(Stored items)
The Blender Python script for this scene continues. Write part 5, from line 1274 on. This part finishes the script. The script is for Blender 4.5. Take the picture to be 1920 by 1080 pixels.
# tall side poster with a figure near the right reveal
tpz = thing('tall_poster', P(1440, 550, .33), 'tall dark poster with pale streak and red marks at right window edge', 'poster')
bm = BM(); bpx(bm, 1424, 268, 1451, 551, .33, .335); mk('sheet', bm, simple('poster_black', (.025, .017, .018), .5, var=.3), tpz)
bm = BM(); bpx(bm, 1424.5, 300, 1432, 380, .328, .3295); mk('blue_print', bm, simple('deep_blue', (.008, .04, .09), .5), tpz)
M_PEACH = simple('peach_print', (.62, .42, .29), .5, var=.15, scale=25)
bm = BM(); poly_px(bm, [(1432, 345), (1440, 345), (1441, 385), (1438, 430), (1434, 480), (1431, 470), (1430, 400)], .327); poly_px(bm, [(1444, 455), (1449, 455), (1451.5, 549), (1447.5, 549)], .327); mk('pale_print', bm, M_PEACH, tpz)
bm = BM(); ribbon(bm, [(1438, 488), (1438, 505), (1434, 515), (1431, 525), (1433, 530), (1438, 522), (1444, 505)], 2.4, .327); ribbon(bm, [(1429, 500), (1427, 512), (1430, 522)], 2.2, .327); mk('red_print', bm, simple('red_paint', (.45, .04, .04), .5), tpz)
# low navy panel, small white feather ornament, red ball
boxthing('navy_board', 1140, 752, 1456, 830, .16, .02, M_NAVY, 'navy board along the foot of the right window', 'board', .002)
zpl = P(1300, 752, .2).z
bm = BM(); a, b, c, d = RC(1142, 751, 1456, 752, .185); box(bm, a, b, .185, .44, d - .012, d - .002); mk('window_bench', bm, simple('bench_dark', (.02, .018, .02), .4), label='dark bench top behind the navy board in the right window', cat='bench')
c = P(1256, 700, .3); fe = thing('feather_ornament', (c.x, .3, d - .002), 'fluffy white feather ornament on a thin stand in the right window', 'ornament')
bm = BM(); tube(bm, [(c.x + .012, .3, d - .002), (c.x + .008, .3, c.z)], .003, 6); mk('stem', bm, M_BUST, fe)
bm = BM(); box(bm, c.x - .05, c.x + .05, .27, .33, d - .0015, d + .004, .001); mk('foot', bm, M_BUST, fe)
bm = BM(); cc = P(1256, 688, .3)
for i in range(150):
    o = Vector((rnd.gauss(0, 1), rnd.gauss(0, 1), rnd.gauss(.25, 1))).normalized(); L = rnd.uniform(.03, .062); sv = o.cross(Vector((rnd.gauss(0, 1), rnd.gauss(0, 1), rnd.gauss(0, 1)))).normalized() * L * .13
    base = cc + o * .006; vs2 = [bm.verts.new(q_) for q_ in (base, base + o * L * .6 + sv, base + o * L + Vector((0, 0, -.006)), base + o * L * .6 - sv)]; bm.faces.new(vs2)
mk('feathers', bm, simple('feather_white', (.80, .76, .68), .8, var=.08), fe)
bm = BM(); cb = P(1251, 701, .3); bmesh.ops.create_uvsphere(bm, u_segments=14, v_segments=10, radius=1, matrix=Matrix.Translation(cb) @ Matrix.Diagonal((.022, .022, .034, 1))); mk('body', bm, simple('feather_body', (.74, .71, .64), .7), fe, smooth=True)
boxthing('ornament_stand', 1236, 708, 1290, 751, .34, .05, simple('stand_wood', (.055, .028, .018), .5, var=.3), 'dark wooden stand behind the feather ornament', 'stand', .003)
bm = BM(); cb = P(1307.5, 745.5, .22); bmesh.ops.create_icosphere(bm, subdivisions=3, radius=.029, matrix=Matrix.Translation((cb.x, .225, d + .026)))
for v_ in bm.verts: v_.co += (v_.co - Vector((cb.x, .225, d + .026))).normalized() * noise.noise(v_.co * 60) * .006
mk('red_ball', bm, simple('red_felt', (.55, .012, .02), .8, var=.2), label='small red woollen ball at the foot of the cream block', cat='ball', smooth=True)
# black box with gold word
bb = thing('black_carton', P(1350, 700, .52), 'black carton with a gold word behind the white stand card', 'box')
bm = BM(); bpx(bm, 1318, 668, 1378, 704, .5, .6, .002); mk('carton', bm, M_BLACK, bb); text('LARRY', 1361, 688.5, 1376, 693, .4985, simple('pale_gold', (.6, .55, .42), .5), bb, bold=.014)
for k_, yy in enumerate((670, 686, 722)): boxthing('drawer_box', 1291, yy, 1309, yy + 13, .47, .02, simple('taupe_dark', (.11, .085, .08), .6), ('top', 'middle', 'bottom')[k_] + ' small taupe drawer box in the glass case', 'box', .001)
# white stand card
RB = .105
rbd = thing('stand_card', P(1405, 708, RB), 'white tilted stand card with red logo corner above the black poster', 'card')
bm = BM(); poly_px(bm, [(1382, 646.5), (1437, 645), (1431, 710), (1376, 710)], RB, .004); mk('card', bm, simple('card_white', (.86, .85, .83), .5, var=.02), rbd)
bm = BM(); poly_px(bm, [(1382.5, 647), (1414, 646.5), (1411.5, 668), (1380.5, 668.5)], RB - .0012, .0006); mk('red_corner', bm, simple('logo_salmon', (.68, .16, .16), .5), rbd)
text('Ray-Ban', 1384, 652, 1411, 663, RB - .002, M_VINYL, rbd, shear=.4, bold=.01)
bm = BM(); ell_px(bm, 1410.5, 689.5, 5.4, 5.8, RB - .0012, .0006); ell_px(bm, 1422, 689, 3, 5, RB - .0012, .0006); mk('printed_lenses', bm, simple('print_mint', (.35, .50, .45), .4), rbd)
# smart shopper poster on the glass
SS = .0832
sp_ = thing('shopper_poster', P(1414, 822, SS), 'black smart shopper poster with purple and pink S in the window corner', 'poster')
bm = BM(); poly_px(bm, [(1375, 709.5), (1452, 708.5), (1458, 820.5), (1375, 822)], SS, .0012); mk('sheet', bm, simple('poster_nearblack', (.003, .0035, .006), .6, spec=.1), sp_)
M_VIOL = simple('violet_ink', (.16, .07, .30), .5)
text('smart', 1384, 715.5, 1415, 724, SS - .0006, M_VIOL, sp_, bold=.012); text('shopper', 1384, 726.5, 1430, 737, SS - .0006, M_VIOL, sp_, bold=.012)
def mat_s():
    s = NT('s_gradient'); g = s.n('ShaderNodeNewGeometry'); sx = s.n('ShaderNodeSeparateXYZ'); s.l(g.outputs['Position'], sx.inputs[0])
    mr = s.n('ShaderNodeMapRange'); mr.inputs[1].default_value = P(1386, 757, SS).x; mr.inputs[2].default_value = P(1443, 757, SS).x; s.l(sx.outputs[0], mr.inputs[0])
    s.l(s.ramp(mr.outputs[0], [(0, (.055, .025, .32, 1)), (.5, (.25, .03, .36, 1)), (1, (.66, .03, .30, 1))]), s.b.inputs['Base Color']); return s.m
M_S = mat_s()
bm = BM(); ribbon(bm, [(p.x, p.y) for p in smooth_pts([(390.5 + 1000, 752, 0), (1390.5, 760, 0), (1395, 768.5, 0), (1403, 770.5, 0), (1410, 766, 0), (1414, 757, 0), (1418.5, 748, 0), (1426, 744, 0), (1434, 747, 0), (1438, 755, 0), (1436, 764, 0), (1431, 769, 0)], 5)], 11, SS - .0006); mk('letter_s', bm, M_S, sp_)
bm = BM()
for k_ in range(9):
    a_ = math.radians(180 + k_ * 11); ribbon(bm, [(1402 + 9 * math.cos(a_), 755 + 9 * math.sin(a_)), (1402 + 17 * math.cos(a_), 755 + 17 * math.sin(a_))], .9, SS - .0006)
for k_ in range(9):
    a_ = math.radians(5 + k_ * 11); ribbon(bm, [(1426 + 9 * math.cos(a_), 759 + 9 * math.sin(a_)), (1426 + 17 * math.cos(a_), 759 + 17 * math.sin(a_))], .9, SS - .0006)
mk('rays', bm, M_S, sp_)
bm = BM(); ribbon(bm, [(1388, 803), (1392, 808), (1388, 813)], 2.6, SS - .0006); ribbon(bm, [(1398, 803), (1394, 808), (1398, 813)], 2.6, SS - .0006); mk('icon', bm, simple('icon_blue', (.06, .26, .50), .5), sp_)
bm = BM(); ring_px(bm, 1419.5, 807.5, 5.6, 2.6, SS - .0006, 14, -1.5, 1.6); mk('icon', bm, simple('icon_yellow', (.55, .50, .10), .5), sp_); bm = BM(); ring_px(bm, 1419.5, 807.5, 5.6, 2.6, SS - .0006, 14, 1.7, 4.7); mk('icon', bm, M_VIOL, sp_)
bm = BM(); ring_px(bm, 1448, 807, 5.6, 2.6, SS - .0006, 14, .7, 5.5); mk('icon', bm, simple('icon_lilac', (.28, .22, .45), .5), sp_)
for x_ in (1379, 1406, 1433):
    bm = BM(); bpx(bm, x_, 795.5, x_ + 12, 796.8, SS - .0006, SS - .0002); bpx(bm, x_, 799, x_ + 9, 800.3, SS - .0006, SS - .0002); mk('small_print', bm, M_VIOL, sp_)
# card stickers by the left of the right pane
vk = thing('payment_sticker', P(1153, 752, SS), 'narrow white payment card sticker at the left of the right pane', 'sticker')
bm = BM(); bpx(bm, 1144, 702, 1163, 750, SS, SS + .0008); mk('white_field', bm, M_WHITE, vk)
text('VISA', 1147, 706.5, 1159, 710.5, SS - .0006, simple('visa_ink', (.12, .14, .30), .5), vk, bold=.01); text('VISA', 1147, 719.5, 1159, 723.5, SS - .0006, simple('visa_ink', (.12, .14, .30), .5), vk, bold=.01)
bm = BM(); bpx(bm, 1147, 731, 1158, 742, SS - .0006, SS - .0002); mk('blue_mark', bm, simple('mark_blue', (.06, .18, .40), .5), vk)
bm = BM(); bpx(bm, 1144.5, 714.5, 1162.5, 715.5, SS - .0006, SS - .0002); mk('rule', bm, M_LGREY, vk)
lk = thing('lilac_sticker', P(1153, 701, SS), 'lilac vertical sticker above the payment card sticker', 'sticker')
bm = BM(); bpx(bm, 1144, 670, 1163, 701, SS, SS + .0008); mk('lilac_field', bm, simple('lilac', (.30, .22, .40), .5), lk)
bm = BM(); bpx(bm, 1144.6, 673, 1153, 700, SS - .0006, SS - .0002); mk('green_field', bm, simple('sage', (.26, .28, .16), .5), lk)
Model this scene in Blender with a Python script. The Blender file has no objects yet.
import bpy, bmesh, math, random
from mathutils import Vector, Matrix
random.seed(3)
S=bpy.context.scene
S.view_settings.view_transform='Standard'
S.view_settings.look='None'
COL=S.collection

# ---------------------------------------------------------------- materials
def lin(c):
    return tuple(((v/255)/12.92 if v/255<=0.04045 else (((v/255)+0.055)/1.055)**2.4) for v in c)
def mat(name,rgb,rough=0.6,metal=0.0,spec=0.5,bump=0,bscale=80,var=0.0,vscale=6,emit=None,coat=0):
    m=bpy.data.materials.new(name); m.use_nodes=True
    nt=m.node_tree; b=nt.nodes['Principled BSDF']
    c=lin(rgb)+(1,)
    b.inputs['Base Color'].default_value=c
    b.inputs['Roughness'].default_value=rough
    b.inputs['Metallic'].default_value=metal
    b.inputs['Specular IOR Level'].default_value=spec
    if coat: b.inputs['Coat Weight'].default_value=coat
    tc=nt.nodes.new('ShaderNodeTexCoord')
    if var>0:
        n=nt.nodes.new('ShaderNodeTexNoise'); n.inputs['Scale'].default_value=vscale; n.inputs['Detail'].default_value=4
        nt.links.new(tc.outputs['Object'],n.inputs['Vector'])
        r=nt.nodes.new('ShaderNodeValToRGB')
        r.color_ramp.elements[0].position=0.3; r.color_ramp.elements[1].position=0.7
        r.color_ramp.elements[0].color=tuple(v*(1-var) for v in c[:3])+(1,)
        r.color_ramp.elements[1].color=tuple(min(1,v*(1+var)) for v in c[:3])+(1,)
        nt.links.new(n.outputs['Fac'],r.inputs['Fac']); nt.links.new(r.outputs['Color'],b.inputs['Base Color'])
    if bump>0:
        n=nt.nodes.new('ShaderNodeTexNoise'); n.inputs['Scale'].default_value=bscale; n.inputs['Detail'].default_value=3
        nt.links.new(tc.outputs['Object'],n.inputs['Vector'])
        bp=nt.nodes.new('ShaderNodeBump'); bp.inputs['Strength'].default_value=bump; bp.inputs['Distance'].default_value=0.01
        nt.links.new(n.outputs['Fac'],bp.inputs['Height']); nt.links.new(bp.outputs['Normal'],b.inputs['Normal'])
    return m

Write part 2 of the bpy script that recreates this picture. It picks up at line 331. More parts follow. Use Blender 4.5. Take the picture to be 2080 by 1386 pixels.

- Exercise directions: In the entries above, find the lines containing the word "Take" and say how many there are, with no other words.

- Completed task: 2